The Giant Picnic Rug of Interdependence

Let me finish with one last riddle.

I never have been and ever will be.
I’ve never been seen and never will be seen.
And yet I am the confidence for all to live and breathe on this spinning ball.

What am I?

Tomorrow.

The choices that we make today create the world of tomorrow. The choices we make today will impact our children and our children's children tomorrow.

It’s going to look for us like the giant sheet in Acts 10.  Let’s think of it as a giant picnic rug. On this giant picnic rug is everything that our consciousness could comprehend. The eaters and the eaten, the producers and the farmers, laborers, truck drivers, legislators, retailers, processes, all things together on this giant picnic rug. And there you are as well. There you are knowing that the choices that you make, the food you eat is intimately related to everything else on this giant picnic rug.

The choices you make as you sit on this inter-related web, on this picnic rug, affect tomorrow's children and their children's children.

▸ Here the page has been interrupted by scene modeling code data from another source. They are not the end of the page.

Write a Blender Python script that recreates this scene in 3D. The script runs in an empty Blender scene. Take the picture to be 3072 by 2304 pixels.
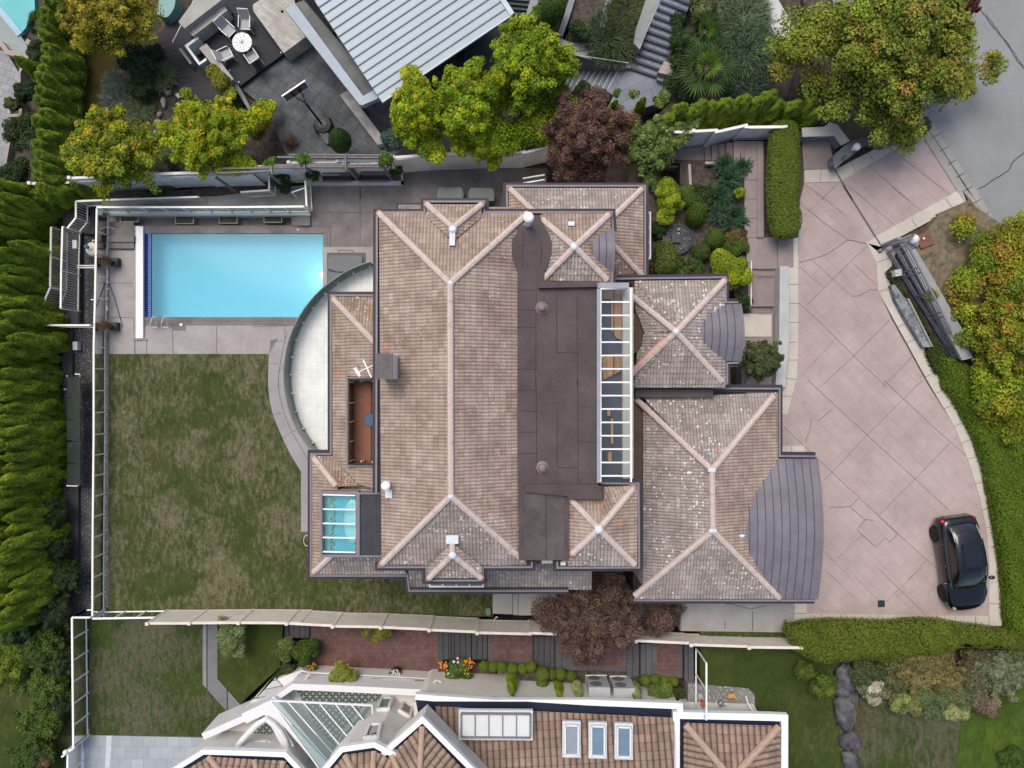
import bpy, math, random
import numpy as np
from mathutils import Vector, Matrix
R = math.radians
scene = bpy.context.scene
COL = scene.collection
# ------------------------------------------------------------ camera, sky, sun, exposure
H = 36.0            # the drone hovers 36 m above the lawn
F = 2180.0
cam = bpy.data.cameras.new('camera'); camo = bpy.data.objects.new('camera', cam); COL.objects.link(camo)
cam.sensor_width = 36; cam.lens = F*36/3072; cam.clip_end = 1000; cam.clip_start = 0.5
camo.location = (0, 0, H); camo.rotation_euler = (0, 0, 0); scene.camera = camo
world = bpy.data.worlds.new('World'); scene.world = world; world.use_nodes = True
wn = world.node_tree; bg = wn.nodes['Background']
sky = wn.nodes.new('ShaderNodeTexSky'); sky.sky_type = 'NISHITA'; sky.sun_disc = False
SUN_EL, SUN_AZ = 64, 330
sky.sun_elevation = R(SUN_EL); sky.sun_rotation = R(SUN_AZ); sky.air_density = 1.0; sky.dust_density = 4.0; sky.ozone_density = 1.0
tint = wn.nodes.new('ShaderNodeMix'); tint.data_type = 'RGBA'; tint.blend_type = 'MULTIPLY'; tint.inputs[0].default_value = 1; tint.inputs[7].default_value = (1, .985, .95, 1)
wn.links.new(sky.outputs[0], tint.inputs[6]); wn.links.new(tint.outputs[2], bg.inputs[0]); bg.inputs[1].default_value = 0.15
sun = bpy.data.lights.new('sun', 'SUN'); suno = bpy.data.objects.new('sun', sun); COL.objects.link(suno)
sun.energy = 1.35; sun.angle = R(32); sun.color = (1.0, 0.94, 0.86)
az, el = R(SUN_AZ), R(SUN_EL)
sdir = Vector((math.sin(az)*math.cos(el), math.cos(az)*math.cos(el), math.sin(el)))
suno.rotation_euler = sdir.to_track_quat('Z', 'Y').to_euler(); suno.location = (0, 0, 60)
scene.view_settings.view_transform = 'Standard'; scene.view_settings.look = 'None'
scene.view_settings.exposure = 0.34; scene.view_settings.gamma = 1
try:
    scene.cycles.transparent_max_bounces = 24; scene.cycles.max_bounces = 8
except Exception: pass
rnd = random.Random(7)

# ------------------------------------------------------------ plan coordinates: points read off in plan, put at their height
def P(px, py, z):
    k = (H-z)/F
    return Vector(((px-1536)*k, (1152-py)*k, z))
TX = {'0': 0, '1': 760, '2': 1500, '3': 2272}; TY = {'A': 0, 'B': 560, 'C': 1140, 'D': 1704}
SC = 800/2212
def q(t, *v):
    ox, oy = TX[t[1]], TY[t[0]]
    return [(ox+v[i]*SC, oy+v[i+1]*SC) for i in range(0, len(v), 2)]
def W(pts, z): return [P(x, y, z) for x, y in pts]

# ------------------------------------------------------------ mesh collector
class M:
    def __init__(s): s.v = []; s.f = []; s.uv = None; s.smooth = False
    def face(s, pts, up=False):
        pts = [Vector(p) for p in pts]
        if up:
            n = Vector((0, 0, 0))
            for i in range(len(pts)):
                a, b = pts[i], pts[(i+1) % len(pts)]
                n.z += (a.x-b.x)*(a.y+b.y)
            if n.z < 0: pts = pts[::-1]
        b = len(s.v); s.v += [tuple(p) for p in pts]; s.f.append(tuple(range(b, b+len(pts))))
        return s
    def poly(s, pts, z): return s.face(W(pts, z), True)
    def prism3(s, xy, z1, z0):
        a = 0
        for i in range(len(xy)):
            p, r = xy[i], xy[(i+1) % len(xy)]; a += p[0]*r[1]-r[0]*p[1]
        if a < 0: xy = xy[::-1]
        n = len(xy); b = len(s.v)
        s.v += [(p[0], p[1], z1) for p in xy]+[(p[0], p[1], z0) for p in xy]
        s.f.append(tuple(range(b, b+n))); s.f.append(tuple(range(b+2*n-1, b+n-1, -1)))
        for i in range(n):
            j = (i+1) % n; s.f.append((b+i, b+n+i, b+n+j, b+j))
        return s
    def prism(s, pts, z1, z0, ref=None):
        return s.prism3([tuple(p[:2]) for p in W(pts, z1 if ref is None else ref)], z1, z0)
    def rect(s, x0, y0, x1, y1, z1, z0, ref=None): return s.prism([(x0, y0), (x1, y0), (x1, y1), (x0, y1)], z1, z0, ref)
    def box(s, c, sx, sy, sz, rz=0, rx=0, ry=0):
        m = Matrix.Translation(c) @ Matrix.Rotation(rz, 4, 'Z') @ Matrix.Rotation(ry, 4, 'Y') @ Matrix.Rotation(rx, 4, 'X')
        b = len(s.v)
        for k in (-1, 1):
            for x, y in ((-1, -1), (1, -1), (1, 1), (-1, 1)): s.v.append(tuple(m @ Vector((x*sx/2, y*sy/2, k*sz/2))))
        for f in ((3, 2, 1, 0), (4, 5, 6, 7), (0, 1, 5, 4), (1, 2, 6, 5), (2, 3, 7, 6), (3, 0, 4, 7)): s.f.append(tuple(b+i for i in f))
        return s
    def beam(s, a, b, w, h, up=Vector((0, 0, 1))):
        a, b = Vector(a), Vector(b); d = (b-a)
        if d.length < 1e-6: return s
        d.normalize(); side = d.cross(up)
        if side.length < 1e-3: side = d.cross(Vector((0, 1, 0)))
        side.normalize(); u = side.cross(d)
        k = len(s.v)
        for p in (a, b):
            for i, j in ((-1, -1), (1, -1), (1, 1), (-1, 1)): s.v.append(tuple(p+side*(i*w/2)+u*(j*h/2)))
        for f in ((3, 2, 1, 0), (4, 5, 6, 7), (0, 1, 5, 4), (1, 2, 6, 5), (2, 3, 7, 6), (3, 0, 4, 7)): s.f.append(tuple(k+i for i in f))
        return s
    def tube(s, pts, r, n=8, caps=True):
        pts = [Vector(p) for p in pts]; rs = r if isinstance(r, (list, tuple)) else [r]*len(pts)
        b = len(s.v); prev = None
        for i, p in enumerate(pts):
            d = (pts[min(i+1, len(pts)-1)]-pts[max(i-1, 0)]).normalized()
            u = d.cross(Vector((0, 0, 1))) if abs(d.z) < .95 else d.cross(Vector((0, 1, 0)))
            u.normalize(); w = u.cross(d)
            for k in range(n):
                a = 2*math.pi*k/n; s.v.append(tuple(p+(u*math.cos(a)+w*math.sin(a))*rs[i]))
        for i in range(len(pts)-1):
            for k in range(n):
                j = (k+1) % n; s.f.append((b+i*n+k, b+i*n+j, b+(i+1)*n+j, b+(i+1)*n+k))
        if caps:
            s.f.append(tuple(b+k for k in range(n-1, -1, -1))); e = b+(len(pts)-1)*n; s.f.append(tuple(e+k for k in range(n)))
        return s
    def lathe(s, c, prof, n=20):
        c = Vector(c); b = len(s.v)
        for r, z in prof:
            for k in range(n):
                a = 2*math.pi*k/n; s.v.append((c.x+r*math.cos(a), c.y+r*math.sin(a), c.z+z))
        for i in range(len(prof)-1):
            for k in range(n):
                j = (k+1) % n; s.f.append((b+i*n+k, b+i*n+j, b+(i+1)*n+j, b+(i+1)*n+k))
        s.f.append(tuple(b+k for k in range(n-1, -1, -1))); e = b+(len(prof)-1)*n; s.f.append(tuple(e+k for k in range(n)))
        return s
    def blob(s, c, rx, ry, rz, n=14, m=8, jit=0.0, rg=None):
        prof_b = len(s.v); c = Vector(c); rg = rg or rnd
        for i in range(m+1):
            t = math.pi*i/m
            for k in range(n):
                a = 2*math.pi*k/n; j = 1+rg.uniform(-jit, jit)
                s.v.append((c.x+rx*j*math.sin(t)*math.cos(a), c.y+ry*j*math.sin(t)*math.sin(a), c.z+rz*j*math.cos(t)))
        for i in range(m):
            for k in range(n):
                j = (k+1) % n; s.f.append((prof_b+i*n+k, prof_b+(i+1)*n+k, prof_b+(i+1)*n+j, prof_b+i*n+j))
        return s
    def ribbon(s, pts, w, z=None):
        """flat ribbon along plan points (or 3d points)"""
        p3 = W(pts, z) if z is not None else [Vector(p) for p in pts]
        b = len(s.v)
        for i, p in enumerate(p3):
            d = (p3[min(i+1, len(p3)-1)]-p3[max(i-1, 0)]); d.z = 0; d.normalize(); n = Vector((-d.y, d.x, 0))
            s.v.append(tuple(p+n*w/2)); s.v.append(tuple(p-n*w/2))
        for i in range(len(p3)-1): s.f.append((b+2*i, b+2*i+1, b+2*i+3, b+2*i+2))
        return s
    def wallpath(s, pts, w, z1, z0, closed=False):
        """vertical wall of thickness w along 3d/plan world xy points, mitred"""
        xy = [Vector(p[:2]) for p in pts]; n = len(xy); L = []; Rr = []
        for i in range(n):
            if closed: a, c = xy[i-1], xy[(i+1) % n]
            else: a, c = xy[max(i-1, 0)], xy[min(i+1, n-1)]
            d1 = (xy[i]-a).normalized() if (xy[i]-a).length > 1e-6 else (c-xy[i]).normalized()
            d2 = (c-xy[i]).normalized() if (c-xy[i]).length > 1e-6 else d1
            n1 = Vector((-d1.y, d1.x)); n2 = Vector((-d2.y, d2.x)); m = (n1+n2)
            m = m.normalized() if m.length > 1e-3 else n1
            k = 1/max(.35, m.dot(n1)); L.append(xy[i]+m*k*w/2); Rr.append(xy[i]-m*k*w/2)
        for i in range(n if closed else n-1):
            j = (i+1) % n; s.prism3([tuple(L[i]), tuple(Rr[i]), tuple(Rr[j]), tuple(L[j])], z1, z0)
        return s

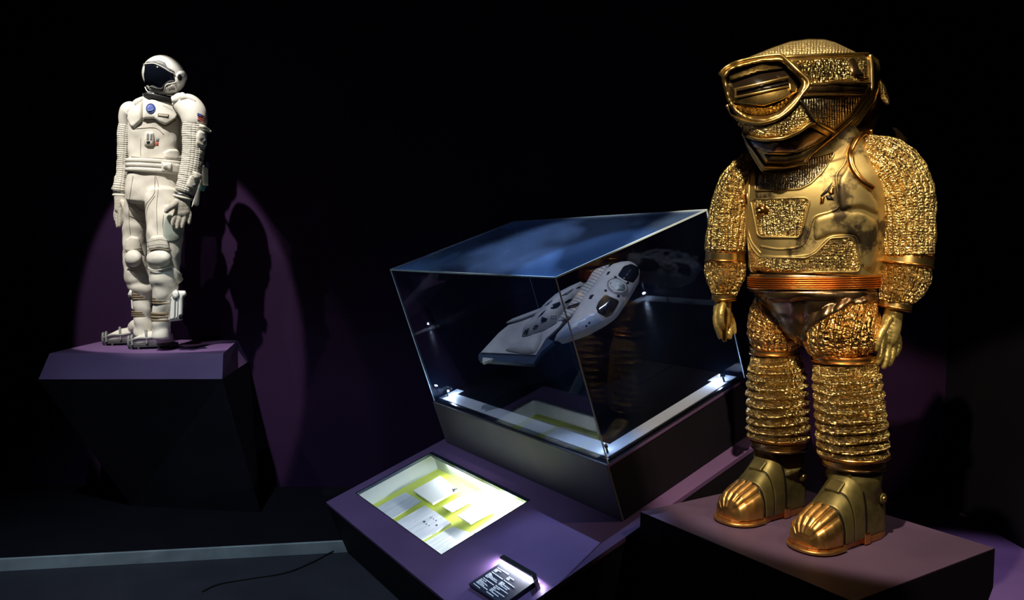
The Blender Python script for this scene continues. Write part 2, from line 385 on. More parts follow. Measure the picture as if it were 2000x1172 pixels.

What a wonderful opportunity we have, moving in the tradition of Peter and universal Christianity, bringing people together. But more than that, bringing all things together in this interrelated web of which are a part.

 

Acts 10 (NRSV)
Peter went up on the roof to pray. 10He became hungry and wanted something to eat; and while it was being prepared, he fell into a trance. 11He saw the heaven opened and something like a large sheet coming down, being lowered to the ground by its four corners. 12In it were all kinds of four-footed creatures and reptiles and birds of the air. 13Then he heard a voice saying, “Get up, Peter; kill and eat.” 14But Peter said, “By no means, Lord; for I have never eaten anything that is profane or unclean.” 15The voice said to him again, a second time, “What God has made clean, you must not call profane.”